__GOAL__: Return the first line, the line containing "(0.78, 1.0, 0.95))", and every line between them, exactly as they stand.

__STORED DATA__:
* * * * * * * * *
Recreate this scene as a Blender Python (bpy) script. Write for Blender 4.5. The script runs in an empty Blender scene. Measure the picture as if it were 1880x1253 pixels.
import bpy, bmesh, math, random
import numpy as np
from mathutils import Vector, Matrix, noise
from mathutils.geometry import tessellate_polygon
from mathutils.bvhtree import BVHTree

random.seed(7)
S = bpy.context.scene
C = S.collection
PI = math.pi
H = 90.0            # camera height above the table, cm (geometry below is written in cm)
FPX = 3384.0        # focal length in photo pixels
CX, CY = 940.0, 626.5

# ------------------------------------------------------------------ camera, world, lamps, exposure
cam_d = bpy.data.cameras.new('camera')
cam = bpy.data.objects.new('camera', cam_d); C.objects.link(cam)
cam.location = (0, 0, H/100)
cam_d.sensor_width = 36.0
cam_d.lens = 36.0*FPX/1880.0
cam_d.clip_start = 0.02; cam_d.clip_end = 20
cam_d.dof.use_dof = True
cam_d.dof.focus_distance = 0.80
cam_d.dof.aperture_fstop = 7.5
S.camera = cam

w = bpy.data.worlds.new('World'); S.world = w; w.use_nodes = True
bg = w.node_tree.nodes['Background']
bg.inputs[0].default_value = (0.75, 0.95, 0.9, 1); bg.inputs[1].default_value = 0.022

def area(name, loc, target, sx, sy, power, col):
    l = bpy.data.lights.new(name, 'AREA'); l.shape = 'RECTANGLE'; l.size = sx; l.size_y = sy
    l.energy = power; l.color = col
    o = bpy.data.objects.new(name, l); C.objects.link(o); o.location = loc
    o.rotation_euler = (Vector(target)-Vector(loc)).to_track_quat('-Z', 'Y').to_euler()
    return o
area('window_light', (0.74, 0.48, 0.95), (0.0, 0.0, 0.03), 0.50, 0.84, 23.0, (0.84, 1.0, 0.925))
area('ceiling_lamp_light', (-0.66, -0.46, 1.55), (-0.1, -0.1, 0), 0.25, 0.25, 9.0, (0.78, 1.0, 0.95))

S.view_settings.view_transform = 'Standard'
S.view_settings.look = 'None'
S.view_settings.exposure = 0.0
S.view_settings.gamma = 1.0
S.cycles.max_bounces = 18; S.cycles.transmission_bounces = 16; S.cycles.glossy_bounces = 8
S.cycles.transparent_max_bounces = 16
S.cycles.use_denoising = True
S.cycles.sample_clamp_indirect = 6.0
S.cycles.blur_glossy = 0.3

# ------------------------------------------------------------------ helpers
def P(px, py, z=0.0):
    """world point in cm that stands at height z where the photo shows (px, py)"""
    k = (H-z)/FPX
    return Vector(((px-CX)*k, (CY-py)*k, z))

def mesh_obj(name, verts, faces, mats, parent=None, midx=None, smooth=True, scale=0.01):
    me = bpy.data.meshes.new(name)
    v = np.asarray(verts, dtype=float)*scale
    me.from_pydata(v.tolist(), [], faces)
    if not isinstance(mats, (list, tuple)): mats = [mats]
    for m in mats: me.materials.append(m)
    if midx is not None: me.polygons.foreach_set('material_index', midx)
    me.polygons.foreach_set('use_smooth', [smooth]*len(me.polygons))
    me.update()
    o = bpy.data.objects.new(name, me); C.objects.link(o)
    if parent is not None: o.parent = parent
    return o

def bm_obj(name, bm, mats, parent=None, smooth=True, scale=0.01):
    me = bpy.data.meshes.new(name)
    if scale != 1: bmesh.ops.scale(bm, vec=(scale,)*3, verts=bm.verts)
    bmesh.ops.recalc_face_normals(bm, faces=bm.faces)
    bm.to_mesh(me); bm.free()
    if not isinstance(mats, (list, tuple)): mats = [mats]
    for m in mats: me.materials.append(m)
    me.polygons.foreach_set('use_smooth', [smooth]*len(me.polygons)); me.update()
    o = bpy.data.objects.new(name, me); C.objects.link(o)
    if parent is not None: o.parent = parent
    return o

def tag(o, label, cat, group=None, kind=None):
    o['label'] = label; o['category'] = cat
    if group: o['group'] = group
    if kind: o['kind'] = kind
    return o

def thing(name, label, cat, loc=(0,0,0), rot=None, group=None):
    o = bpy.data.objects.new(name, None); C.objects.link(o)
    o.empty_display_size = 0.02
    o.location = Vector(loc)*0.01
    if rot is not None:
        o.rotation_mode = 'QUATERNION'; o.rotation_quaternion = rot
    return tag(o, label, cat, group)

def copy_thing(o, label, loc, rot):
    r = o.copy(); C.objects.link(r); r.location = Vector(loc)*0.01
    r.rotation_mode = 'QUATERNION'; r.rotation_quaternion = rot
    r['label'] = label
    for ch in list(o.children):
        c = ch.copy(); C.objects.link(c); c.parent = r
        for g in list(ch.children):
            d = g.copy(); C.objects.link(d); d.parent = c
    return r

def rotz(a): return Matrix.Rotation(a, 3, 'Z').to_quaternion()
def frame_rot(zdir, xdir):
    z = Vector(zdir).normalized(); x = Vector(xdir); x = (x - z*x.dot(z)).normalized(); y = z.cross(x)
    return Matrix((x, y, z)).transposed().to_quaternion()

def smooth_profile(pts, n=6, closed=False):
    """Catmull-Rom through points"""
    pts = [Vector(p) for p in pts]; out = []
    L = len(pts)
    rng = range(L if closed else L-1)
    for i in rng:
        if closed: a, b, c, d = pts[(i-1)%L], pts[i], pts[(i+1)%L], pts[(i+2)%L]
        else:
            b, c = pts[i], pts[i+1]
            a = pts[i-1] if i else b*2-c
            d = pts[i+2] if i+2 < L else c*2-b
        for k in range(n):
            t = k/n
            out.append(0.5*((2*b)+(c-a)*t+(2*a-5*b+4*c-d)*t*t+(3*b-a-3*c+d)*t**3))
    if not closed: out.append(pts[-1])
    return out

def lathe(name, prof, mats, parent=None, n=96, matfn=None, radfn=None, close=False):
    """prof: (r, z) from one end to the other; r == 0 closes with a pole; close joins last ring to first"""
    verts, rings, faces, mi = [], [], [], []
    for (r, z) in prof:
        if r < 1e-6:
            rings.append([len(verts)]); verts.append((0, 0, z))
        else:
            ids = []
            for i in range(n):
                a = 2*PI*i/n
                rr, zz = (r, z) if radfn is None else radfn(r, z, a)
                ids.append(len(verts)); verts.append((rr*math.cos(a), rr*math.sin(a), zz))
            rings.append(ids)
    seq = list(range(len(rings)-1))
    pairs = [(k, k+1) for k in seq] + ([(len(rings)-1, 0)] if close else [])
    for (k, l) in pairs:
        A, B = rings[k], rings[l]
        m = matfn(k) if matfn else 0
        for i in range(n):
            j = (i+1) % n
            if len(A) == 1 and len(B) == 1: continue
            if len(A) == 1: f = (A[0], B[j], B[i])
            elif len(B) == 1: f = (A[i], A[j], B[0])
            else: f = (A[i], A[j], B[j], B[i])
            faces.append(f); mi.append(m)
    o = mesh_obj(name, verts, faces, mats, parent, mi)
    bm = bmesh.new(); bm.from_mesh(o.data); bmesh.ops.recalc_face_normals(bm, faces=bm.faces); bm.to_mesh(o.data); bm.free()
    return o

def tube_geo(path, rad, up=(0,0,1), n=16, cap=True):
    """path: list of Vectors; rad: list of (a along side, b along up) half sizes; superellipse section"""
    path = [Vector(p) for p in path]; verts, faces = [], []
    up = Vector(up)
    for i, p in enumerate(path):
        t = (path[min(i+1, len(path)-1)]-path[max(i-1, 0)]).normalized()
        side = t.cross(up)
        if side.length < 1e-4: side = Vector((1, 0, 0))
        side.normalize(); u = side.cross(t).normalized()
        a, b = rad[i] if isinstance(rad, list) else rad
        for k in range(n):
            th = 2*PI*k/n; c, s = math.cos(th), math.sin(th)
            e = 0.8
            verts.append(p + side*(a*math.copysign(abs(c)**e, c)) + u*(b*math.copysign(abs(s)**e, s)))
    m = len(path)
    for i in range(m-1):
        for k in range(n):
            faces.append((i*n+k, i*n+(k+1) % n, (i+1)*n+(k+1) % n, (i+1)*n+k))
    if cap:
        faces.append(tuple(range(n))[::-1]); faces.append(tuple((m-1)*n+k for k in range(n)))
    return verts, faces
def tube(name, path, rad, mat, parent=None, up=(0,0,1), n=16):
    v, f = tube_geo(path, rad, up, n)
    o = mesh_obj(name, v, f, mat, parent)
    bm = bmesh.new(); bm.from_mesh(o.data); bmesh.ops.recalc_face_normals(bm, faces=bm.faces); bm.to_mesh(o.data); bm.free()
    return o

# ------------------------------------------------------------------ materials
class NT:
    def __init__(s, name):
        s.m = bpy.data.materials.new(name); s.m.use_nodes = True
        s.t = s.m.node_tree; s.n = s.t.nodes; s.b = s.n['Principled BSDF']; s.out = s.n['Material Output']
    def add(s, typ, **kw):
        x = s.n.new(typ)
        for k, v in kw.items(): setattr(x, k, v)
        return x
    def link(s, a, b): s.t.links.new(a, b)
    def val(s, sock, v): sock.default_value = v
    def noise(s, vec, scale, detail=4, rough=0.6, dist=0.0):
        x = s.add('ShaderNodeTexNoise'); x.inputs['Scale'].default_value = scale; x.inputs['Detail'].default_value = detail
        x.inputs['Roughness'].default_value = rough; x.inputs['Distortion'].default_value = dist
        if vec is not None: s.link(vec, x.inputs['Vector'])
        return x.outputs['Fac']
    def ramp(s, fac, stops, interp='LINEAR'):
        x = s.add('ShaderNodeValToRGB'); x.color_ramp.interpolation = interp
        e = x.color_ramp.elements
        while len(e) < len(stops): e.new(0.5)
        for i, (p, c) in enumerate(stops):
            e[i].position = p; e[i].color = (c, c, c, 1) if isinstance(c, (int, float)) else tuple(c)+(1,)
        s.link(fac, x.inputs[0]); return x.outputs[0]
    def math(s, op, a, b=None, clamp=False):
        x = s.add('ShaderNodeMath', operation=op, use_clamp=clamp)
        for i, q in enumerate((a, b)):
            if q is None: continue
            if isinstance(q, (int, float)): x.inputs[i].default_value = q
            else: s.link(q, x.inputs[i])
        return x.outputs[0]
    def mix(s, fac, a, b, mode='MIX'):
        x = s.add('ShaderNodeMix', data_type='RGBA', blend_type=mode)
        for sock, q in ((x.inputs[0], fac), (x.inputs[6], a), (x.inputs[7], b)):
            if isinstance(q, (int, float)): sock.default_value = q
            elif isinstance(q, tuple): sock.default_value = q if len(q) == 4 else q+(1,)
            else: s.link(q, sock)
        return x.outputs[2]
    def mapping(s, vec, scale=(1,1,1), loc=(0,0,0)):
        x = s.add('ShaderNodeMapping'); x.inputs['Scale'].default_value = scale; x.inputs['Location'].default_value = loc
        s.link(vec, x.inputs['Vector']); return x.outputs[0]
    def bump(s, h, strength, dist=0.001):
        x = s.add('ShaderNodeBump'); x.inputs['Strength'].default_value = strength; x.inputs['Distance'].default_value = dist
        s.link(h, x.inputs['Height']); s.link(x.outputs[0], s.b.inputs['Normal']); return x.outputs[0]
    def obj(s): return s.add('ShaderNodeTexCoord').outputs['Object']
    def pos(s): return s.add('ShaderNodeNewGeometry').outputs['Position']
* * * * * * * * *
__FULL OUTPUT__:
Recreate this scene as a Blender Python (bpy) script. Write for Blender 4.5. The script runs in an empty Blender scene. Measure the picture as if it were 1880x1253 pixels.
import bpy, bmesh, math, random
import numpy as np
from mathutils import Vector, Matrix, noise
from mathutils.geometry import tessellate_polygon
from mathutils.bvhtree import BVHTree

random.seed(7)
S = bpy.context.scene
C = S.collection
PI = math.pi
H = 90.0            # camera height above the table, cm (geometry below is written in cm)
FPX = 3384.0        # focal length in photo pixels
CX, CY = 940.0, 626.5

# ------------------------------------------------------------------ camera, world, lamps, exposure
cam_d = bpy.data.cameras.new('camera')
cam = bpy.data.objects.new('camera', cam_d); C.objects.link(cam)
cam.location = (0, 0, H/100)
cam_d.sensor_width = 36.0
cam_d.lens = 36.0*FPX/1880.0
cam_d.clip_start = 0.02; cam_d.clip_end = 20
cam_d.dof.use_dof = True
cam_d.dof.focus_distance = 0.80
cam_d.dof.aperture_fstop = 7.5
S.camera = cam

w = bpy.data.worlds.new('World'); S.world = w; w.use_nodes = True
bg = w.node_tree.nodes['Background']
bg.inputs[0].default_value = (0.75, 0.95, 0.9, 1); bg.inputs[1].default_value = 0.022

def area(name, loc, target, sx, sy, power, col):
    l = bpy.data.lights.new(name, 'AREA'); l.shape = 'RECTANGLE'; l.size = sx; l.size_y = sy
    l.energy = power; l.color = col
    o = bpy.data.objects.new(name, l); C.objects.link(o); o.location = loc
    o.rotation_euler = (Vector(target)-Vector(loc)).to_track_quat('-Z', 'Y').to_euler()
    return o
area('window_light', (0.74, 0.48, 0.95), (0.0, 0.0, 0.03), 0.50, 0.84, 23.0, (0.84, 1.0, 0.925))
area('ceiling_lamp_light', (-0.66, -0.46, 1.55), (-0.1, -0.1, 0), 0.25, 0.25, 9.0, (0.78, 1.0, 0.95))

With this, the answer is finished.